In assenza di riscontri in tal senso, non vale, poi, eccepire che la Corte di appello avrebbe dovuto prendere in esame le difese svolte e i documenti prodotti nel giudizio per cui era stato disposto il mutamento del rito, e che non fu riassunto: è evidente, difatti, che, risultando i due giudizi indipendenti l’uno dall’altro, nessuna norma consentiva di riversare in modo automatico le allegazioni e le prove del procedimento R.G. n. [Omissis] in quello di cui al R.G. n. [Omissis].
3. – In conclusione, il ricorso è respinto.

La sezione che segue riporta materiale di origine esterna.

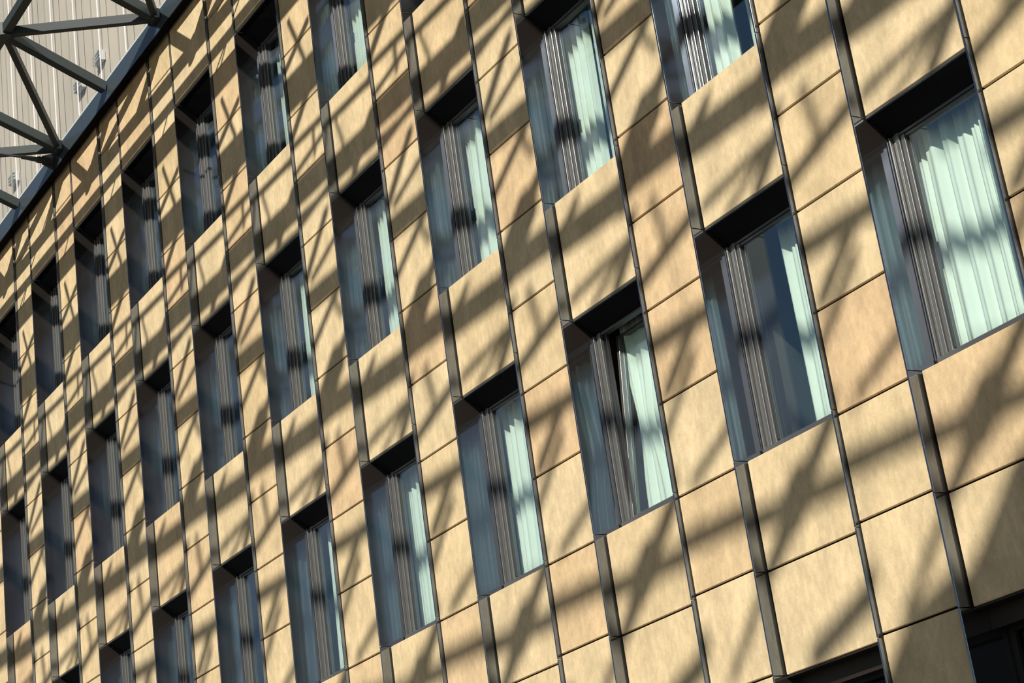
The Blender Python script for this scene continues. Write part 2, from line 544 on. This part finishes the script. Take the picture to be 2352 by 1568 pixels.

4. – Per le spese di giudizio opera il criterio della soccombenza.
P.Q.M.
La Corte;
rigetta il ricorso; condanna parte ricorrente al pagamento, in favore della parte controricorrente, delle spese del giudizio di, legittimità, che liquida in Euro 7.000,00 per compensi, oltre alle spese forfettarie nella misura del 15 per cento, agli esborsi liquidati in Euro 200,00, ed agli accessori di legge; ai sensi del D.P.R. n. 115 del 2002, art. 13, comma 1 quater, inserito dalla L. n. 228 del 2012, art. 1, comma 17, dà atto della sussistenza dei presupposti per il versamento, da parte del ricorrente, dell’ulteriore importo a titolo di contributo unificato pari a quello dovuto per il ricorso.